Episode 'American Idol' Season 10, Episode 31 - Lady Antebellum Performs, 1 of 5 Voted Off Recap

Episode  'American Idol' Season 10, Episode 31 - Lady Antebellum Performs, 1 of 5 Voted Off Recap A big dramatic recap of last night's events open the show, and we're reminded that if anyone is going home, it's Jacob or Haley. Both of them received rare negative comments from the judges, but Haley seemed to really redeem herself with her performance of "House of the Rising Sun." Was it enough? We'll find out after an hour full of off-topic nonsense.

The judges come out, and Jennifer looks like she's wearing a mushroom. Seacrest tries to insert some double entendre into the conversation about Steven Tyler's book, and it seems to go completely over his head.

Let me be clear: most of the time, when the Idols sing their solo numbers, they sound great. But these group things are painful.   These are soloists. They're not used to blending into a group. At least adjust the levels so that we hear someone other than Haley. Anyway, the Top 5 sing "Happy Together."

Back from commercial, it's time for the Ford "please buy our cars" video, which features the Idols doing things they can't actually do, like juggle, do bike tricks, and parallel park. It's okay, Haley. I always hit the curb too.

Now, the Idols are doing a "Hell's Kitchen" cross-over in which they have to make an omelet. They all fail except for Lauren, and Gordon Ramsay insults all of them. Well, that was fun. And pointless. Shouldn't these guys have been practicing their singing this week?

Lady Antebellum performs a duet for us, because if there's on thing this season of "American Idol" needs, it's more country duets. Thanks guys!

Before we get to the first results, we get an adorable little segment talking about how the Idols choose their songs, wardrobe, and other elements. Nah, I'm kidding, it's not adorable. It's an advertisement for Bing. Seriously, do these poor kids have to sign away their entire souls at the beginning of this thing, or just half?

First Results:

Seacrest is going to start diving the Idols into two groups like some kind of game of dodgeball. James is sent over to the other side of the stage as Jimmy says that he was only an 8 out of 10.

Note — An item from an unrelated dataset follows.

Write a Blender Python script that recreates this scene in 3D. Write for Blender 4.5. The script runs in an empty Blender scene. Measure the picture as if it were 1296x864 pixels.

Lauren is picked on by Jimmy as well, as he says that her held-back performance of "Unchained Melody" hurt her, and should put her in the bottom three. She's already crying. Man. That girl is fragile as glass. She cries more than James.

But before we learn the fates of these two Idols, Lauren and Jacob have to do a blind taste test. Meaning they have to eat food and guess what it is. When the two of them eat tofu, they look like they're going to gag. Lauren loves the hot dog though.

J.Lo's video and performance come up next, and my god, she's trapped those poor people in those glass boxes! They'll die in there! Oh thank goodness, she has fists of steel to break the glass with. What's up with her pants? Oh, I haven't been paying attention to the song. Something about floors, I think.

Second (Still First) Results:

Jacob is the next one up, and Jimmy says that he had a rough night and suffered from a loss of confidence. He says Jacob was a 6 out of 10. Ouch.

Haley's night is recapped, and Jimmy thinks it was a load of crap for the judges to criticize her for doing an unreleased song. AGREED. Oh, sorry for not doing a song that everyone has heard a million times, J.Lo. I know it's tough for someone who writes music as trite as yours to deal with new things. Haley joins James on the other side.

Jimmy thinks that Scotty gave a "stunning" performance with his first number, but came up a bit short with "You Were Always On My Mind." He thinks that whether Scotty wins or not, he'll have a great recording career. Scotty is the first one announced as safe, so he sits.

Seacrest tries to put Scotty in a tough spot by telling him to stand with the group he thinks is safe. That backfired, and Scotty refuses, so Seacrest pushes him over...to James and Haley.

Lauren turns on the waterworks even harder now that she knows she's in the bottom two. I know she's just 16, but geez. You'd think her dog had just died or something.

Final Results:

No more messing around (finally), and Seacrest gets right down to it: Jacob is the one to go. It looks like he knew it was coming. I think Lauren might be crying even more now. Jacob over-sings his way through "A House Is Not A Home" before he leaves. Chris Colfer did it better.